49. Ligado às quatro virtudes cardeais há um grupo de oito virtudes gerais e naturais. Cada virtude cardeal é acompanhada pelas duas virtudes da segunda categoria, assim compondo uma tríada. A compreensão robusta é acompanhada pelo conhecimento espiritual e a contemplação sábia; a justiça pela discriminação e a compreensão simpatizante; a coragem pela paciência e a firme resolução; a auto-contenção pela pureza e a virgindade. Do trono do intelecto, em Sua sabedoria Deus preside como um arquiteto e mistagogo sobre estas doze virtudes divididas em tríades, e lança o Logos para criá-las dentro de nós. De seus princípios subjacentes o Logos toma a substância de cada uma das virtudes e cria na alma um mundo noético numinoso. Coloca compreensão robusta na alma como um céu cheio de estrelas do qual duas grandes luminárias — conhecimento divino e contemplação das essências espirituais — a irradiam com sua luz. Faz da justiça sua firme fundação, rica como a terra com toda espécie de sustento. Impõe auto-contenção dentro dela como o ar, a esfriando e refrescando com uma vida livre de toda impureza. Estabelece a coragem como um mar ao redor da fraqueza de nossa natureza, nos capacitando a minar as fortalezas e citadelas do inimigo. Em assim estabelecendo este mundo do Logos preenche a alma com o poder do Espírito Santo, de modo a mantê-la em uma atividade noética incessante e em uma unidade perseverante e indissolúvel. Como o expressa o Salmista, «Pelo Logos do Senhor são os céus estabelecidos, e todo seu poder no Espírito que dEle vem» (Sal 33,6, LXX).

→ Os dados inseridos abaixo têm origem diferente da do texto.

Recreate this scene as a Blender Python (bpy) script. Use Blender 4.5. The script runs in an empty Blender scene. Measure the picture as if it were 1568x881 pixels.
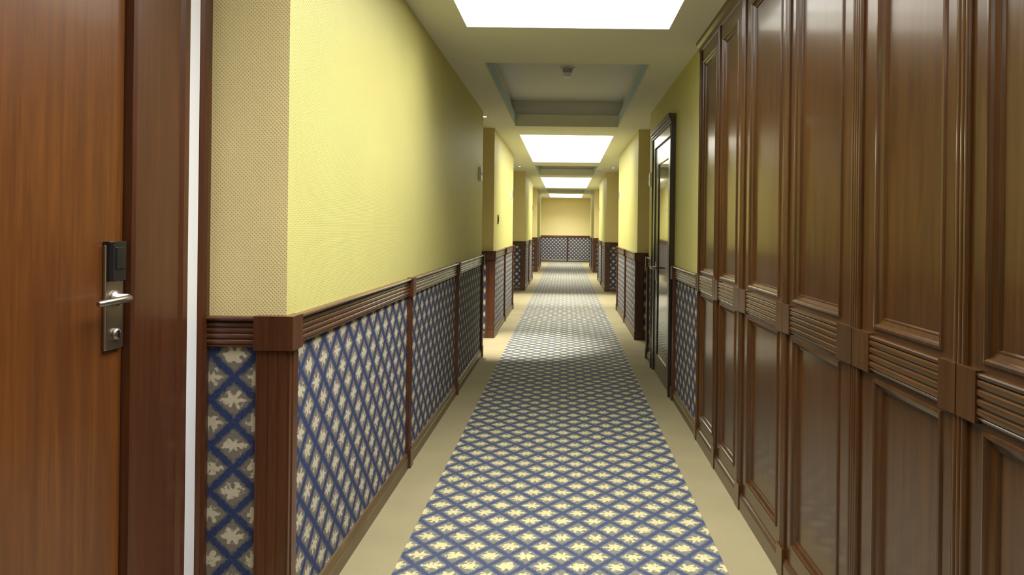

50. Nosso crescimento espiritual corresponde aos diferentes estágios na vida de nosso Senhor Jesus Cristo. Enquanto somos crianças necessitamos de leite (cf. Heb 5,12) somos amamentados pelo leite das virtudes introdutórias adquiridas através da disciplina corporal; no entanto isto é apenas de benefício limitado (cf. 1Tim 4,8) para nós uma vez começamos a crescer em virtude e gradualmente deixar nossa infância para trás. Quando alcançamos a adolescência e somos alimentados pelo alimento sólido da contemplação das essências espirituais das coisas — pois nossos órgãos de percepção da alma estão agora afinados (Cf. Heb 5,14) — pode-se dizer que aumentamos em estatura e em graça (Cf. Lc 2,52), e sentamos entre os anciãos (Cf. Lc 2,46), desvendando para eles coisas ocultas nas profundezas da escuridão (Cf. Jó 12,22). Quando alcançamos «a humanidade madura, a medida da estatura da plenitude de Cristo» (Ef. 4,13), proclamamos a todos o significado do arrependimento, ensinamos outros sobre o Reino dos Céus (cf. Mt 4,17) e apressamo-nos em direção à Paixão (cf. Lc 12,50). Pois esta é a suprema meta de cada um que alcança à perfeição na prática das virtudes: depois de passar através de todas as diferentes idades de Cristo finalmente passa pelos provações que Cristo sofreu na cruz.